Banana Peels: Social Media Activism

A column on the somewhat slippery topics of today’s generation

Julissa Mendozarobles, News Editor

During a time where so much is done online, social media has become a popular platform for users to spread information and opinions on social issues in our world.  It only takes a few clicks for someone to share a post on their story for all their followers to see—an action known as reposting.  For those who aren’t able to advocate through actions like protesting, donating, and volunteering, social media offers an easy way to show support by reposting.

While reposting can be effective, it’s important to remember to do more than that—especially when it comes to being a good ally. Not doing so can lead to coming off as a performative activist—someone who uses activism as a way to make themselves look good rather than a devotion to a cause or issue or genuine allyship. Another term—slacktivism—refers to when you don’t engage in meaningful support beyond very simple actions, like reposting.

If not done carefully, reposting can end up doing more harm than good.  There is an Instagram feature called “add yours” that allows users to make a prompt for followers to add a photo with on their story. Recently, there was an “add yours” stating “Share if you think black lives matter. I can see who skips” going around. Resharing that with a selfie does not accomplish anything. There was even one saying “Share if Hispanic lives matter.”  Not only did I not accept that as being an ally to my ethnicity, but I did not like that it was a spin on the phrase “Black lives matter.”  Adding “I can see who skips” also reinforces the idea that you need to repost on your story in order to be considered a good ally.  That can’t be further from the truth.  Reposting on social media isn’t the bare minimum—the bare minimum is being respectful to others regardless of their identity.

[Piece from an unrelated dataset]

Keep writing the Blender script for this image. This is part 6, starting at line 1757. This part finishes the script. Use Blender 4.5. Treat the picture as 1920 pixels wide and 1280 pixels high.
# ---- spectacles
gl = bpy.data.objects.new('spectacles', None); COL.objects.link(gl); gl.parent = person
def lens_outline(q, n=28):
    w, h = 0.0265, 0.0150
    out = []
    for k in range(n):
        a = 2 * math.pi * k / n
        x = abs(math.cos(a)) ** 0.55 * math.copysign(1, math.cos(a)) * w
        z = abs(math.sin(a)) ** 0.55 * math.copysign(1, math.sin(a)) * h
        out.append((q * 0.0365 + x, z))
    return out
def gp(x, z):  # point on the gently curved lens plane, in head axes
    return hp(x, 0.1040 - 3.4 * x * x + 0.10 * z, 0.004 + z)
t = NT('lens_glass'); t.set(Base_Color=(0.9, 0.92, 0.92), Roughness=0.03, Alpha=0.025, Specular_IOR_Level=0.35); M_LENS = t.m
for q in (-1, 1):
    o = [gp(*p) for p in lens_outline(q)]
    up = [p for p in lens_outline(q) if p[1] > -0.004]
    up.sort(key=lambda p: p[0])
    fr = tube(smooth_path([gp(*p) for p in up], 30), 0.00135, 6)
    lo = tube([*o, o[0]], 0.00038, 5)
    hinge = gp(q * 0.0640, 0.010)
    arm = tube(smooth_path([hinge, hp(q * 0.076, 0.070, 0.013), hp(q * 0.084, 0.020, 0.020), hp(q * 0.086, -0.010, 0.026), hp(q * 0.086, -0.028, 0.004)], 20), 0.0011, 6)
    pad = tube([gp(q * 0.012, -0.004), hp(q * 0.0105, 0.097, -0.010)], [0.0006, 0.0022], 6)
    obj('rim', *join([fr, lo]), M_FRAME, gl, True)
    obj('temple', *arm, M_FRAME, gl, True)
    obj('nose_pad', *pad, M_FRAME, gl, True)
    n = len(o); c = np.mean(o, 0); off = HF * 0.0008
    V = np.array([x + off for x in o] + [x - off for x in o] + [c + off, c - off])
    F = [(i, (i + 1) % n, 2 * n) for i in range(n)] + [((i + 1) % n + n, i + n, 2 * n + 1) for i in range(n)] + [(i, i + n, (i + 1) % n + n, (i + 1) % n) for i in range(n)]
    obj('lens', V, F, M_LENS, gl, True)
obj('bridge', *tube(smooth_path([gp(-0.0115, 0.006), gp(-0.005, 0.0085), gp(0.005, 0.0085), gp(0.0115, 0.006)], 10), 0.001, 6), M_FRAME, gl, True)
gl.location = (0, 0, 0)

There is also the chance of unintentionally spreading misinformation. Many infographic-type posts are made with statistics that can be hard to verify on Instagram. When reposting an infographic, make sure the account is a reputable source or use other sources to verify if the information is true. If a post features resources, make sure to check them out. Not only should they be reliable, but good resources should help users educate themselves further and give context.

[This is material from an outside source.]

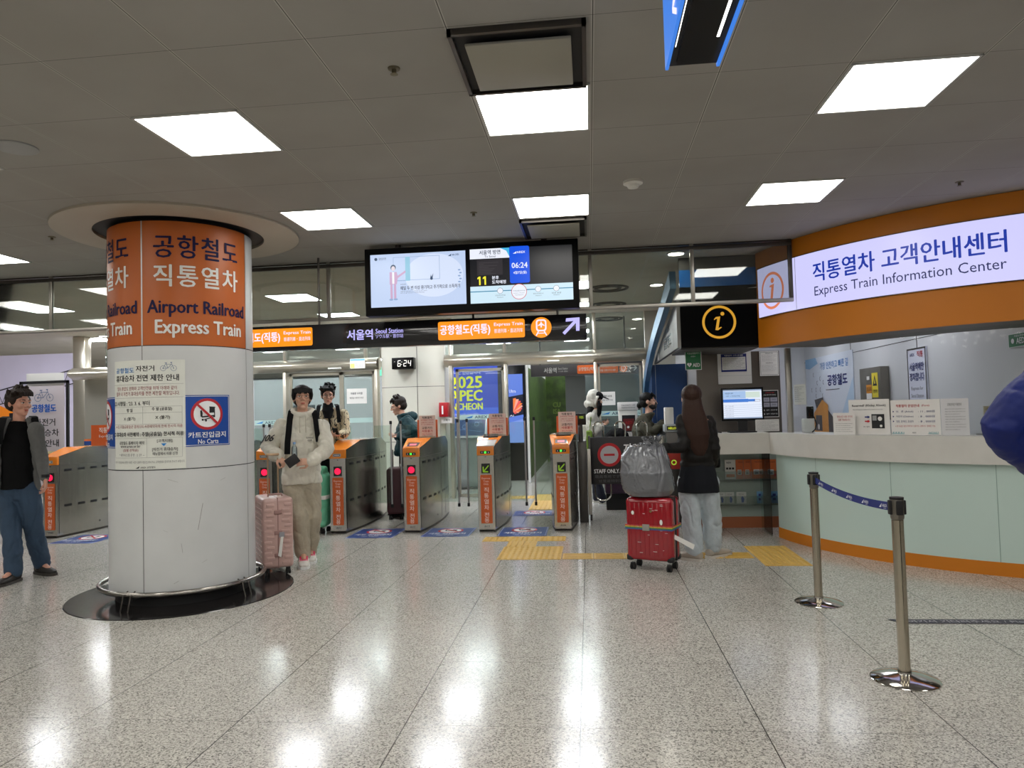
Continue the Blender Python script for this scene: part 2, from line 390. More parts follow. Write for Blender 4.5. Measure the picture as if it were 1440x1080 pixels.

Even when done correctly, reposting is only capable of raising awareness if nothing else is done. Senior Sophie Bose expresses that “we need to work on dismantling our biases before we can work on dismantling systems of oppression.” It’s important to educate ourselves and that can be done by reading books or articles, or listening to people with an open mind about their experiences. There are other free and simple actions that can be taken to make change besides reposting: signing petitions, emailing or calling government officials, and voting. You can also try joining a club at school or organization in your community that strives to take action on the issues you care about most.  Consuming content produced by people of color or marginalized communities can be a good way to show support.

Sharing your thoughts when reposting can go a long way.  Before downloading Instagram, I assumed people wrote up their thoughts on social movements on their stories—and it was slightly disappointing to see that’s usually not the case. However, I always appreciate those that take the time to write out their thoughts, even if it’s only a few words of reaction that clarifies their stance.  I once wrote out my thoughts and experience on the need for children’s shows to be diverse and I liked reading people’s replies to my story. 

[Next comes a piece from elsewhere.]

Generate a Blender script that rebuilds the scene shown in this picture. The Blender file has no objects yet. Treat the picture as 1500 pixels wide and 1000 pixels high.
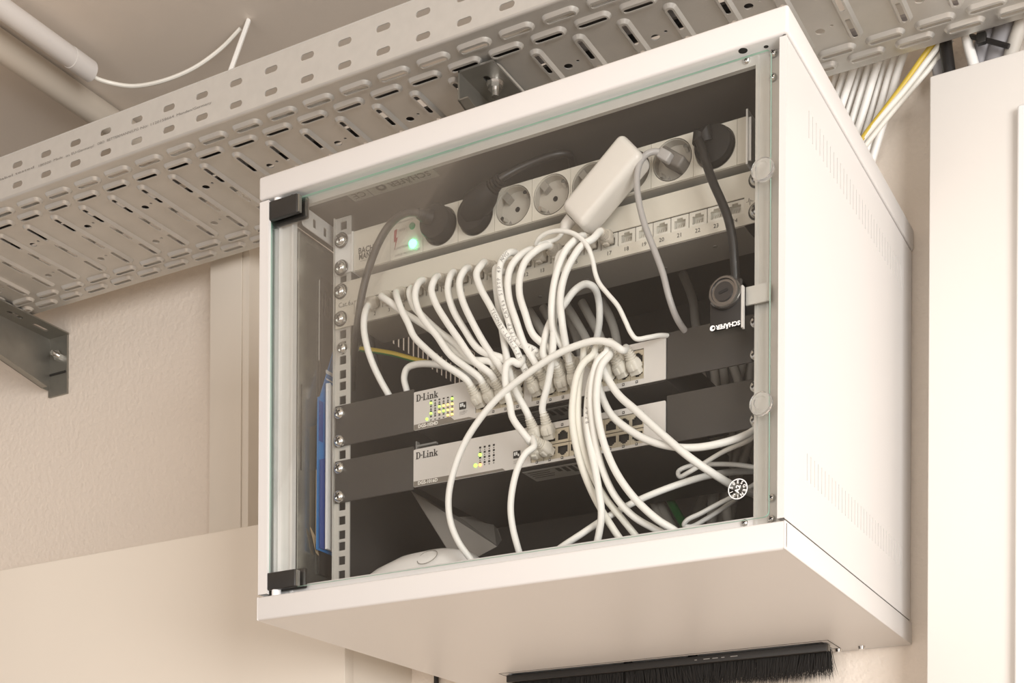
import bpy, bmesh, math, random
from mathutils import Vector, Matrix

random.seed(7)
scene = bpy.context.scene
COL = scene.collection

# ------------------------------------------------------------------ camera
# level view camera with a risen (shift) lens, cabinet front-left-bottom corner is the origin,
# x along the wall, y into the wall, z up, metres
CX, CY, CZ = 1.01076, -1.22431, -0.35333
YAW, ROLL, FPX, V0 = 0.51166, 0.00513, 2089.66, 1383.29
FWD = Vector((-math.sin(YAW), math.cos(YAW), 0))
RGT = Vector((math.cos(YAW), math.sin(YAW), 0))
UP = Vector((0, 0, 1))
CAM = Vector((CX, CY, CZ))
cr, sr = math.cos(ROLL), math.sin(ROLL)
cam_data = bpy.data.cameras.new('camera')
cam = bpy.data.objects.new('camera', cam_data)
COL.objects.link(cam)
r2 = RGT * cr + UP * sr
u2 = UP * cr - RGT * sr
b2 = -FWD
cam.matrix_world = Matrix(((r2.x, u2.x, b2.x, CX), (r2.y, u2.y, b2.y, CY), (r2.z, u2.z, b2.z, CZ), (0, 0, 0, 1)))
cam_data.sensor_width = 36
cam_data.lens = FPX / 1500 * 36
cam_data.shift_y = (V0 - 500) / 1500
cam_data.clip_start = 0.05
scene.camera = cam

# ------------------------------------------------------------------ light
world = bpy.data.worlds.new('world')
scene.world = world
world.use_nodes = True
bg = world.node_tree.nodes['Background']
bg.inputs[0].default_value = (1.0, 0.905, 0.85, 1)
bg.inputs[1].default_value = 0.50

def area(name, loc, target, sx, sy, power, color):
    d = bpy.data.lights.new(name, 'AREA')
    d.shape = 'RECTANGLE'; d.size = sx; d.size_y = sy; d.energy = power; d.color = color
    o = bpy.data.objects.new(name, d); COL.objects.link(o)
    o.location = loc
    o.rotation_euler = (Vector(target) - Vector(loc)).to_track_quat('-Z', 'Y').to_euler()
    return o
area('key_light', (2.7, -1.9, -0.1), (0.5, 0.2, 0.2), 1.3, 1.3, 80, (1.0, 0.98, 0.965))  # broad key light from the front right, its source unseen
area('room_light', (0.6, -3.4, -0.4), (0.3, 0.3, 0.2), 1.6, 1.2, 22, (1.0, 0.94, 0.89))

vs = scene.view_settings
vs.view_transform = 'Standard'
vs.look = 'None'
vs.exposure = 0.15
vs.gamma = 1.0
vs.use_curve_mapping = False

# ------------------------------------------------------------------ pixel helpers (1500 x 1000 frame)
def ray(u, v):
    a, b = u - 750, v - V0
    x = cr * a + sr * b
    y = -sr * a + cr * b
    return FWD + RGT * (x / FPX) - UP * (y / FPX)
def at(u, v, y):                      # point on the plane y = const
    d = ray(u, v); return CAM + d * ((y - CY) / d.y)
def atz(u, v, z):                     # point on the plane z = const
    d = ray(u, v); return CAM + d * ((z - CZ) / d.z)
def atx(u, v, x):
    d = ray(u, v); return CAM + d * ((x - CX) / d.x)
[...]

However, issues need to be addressed outside of social media for progress to be made. Ongoing problems, such as acts of violence against minority groups, shouldn’t have to rely on being a “trend” for people to care. Senior Ariel Igwe says that people should “practice what they preach” in the sense that no one should “pretend not to hear or gloss over a topic because it is inconvenient.”  I once had a friend who constantly reposts and educates themself on anti-racism and such.  However, at the end of the day they weren’t able to properly talk about my struggles with being a member of a low-income, Hispanic household. I was too hesitant to say something to them for a long time because it felt inconvenient, rather than standing up for myself and my experiences. Destigmatizing these seemingly “uncomfortable” discussions can make it easier for people to have productive discussions on their experiences, as well as for allies to stand up for others.

Whether or not you are a constant “reposter,” it is important to be self-aware when it comes to social media activism to ensure productive action is being taken in bettering the world.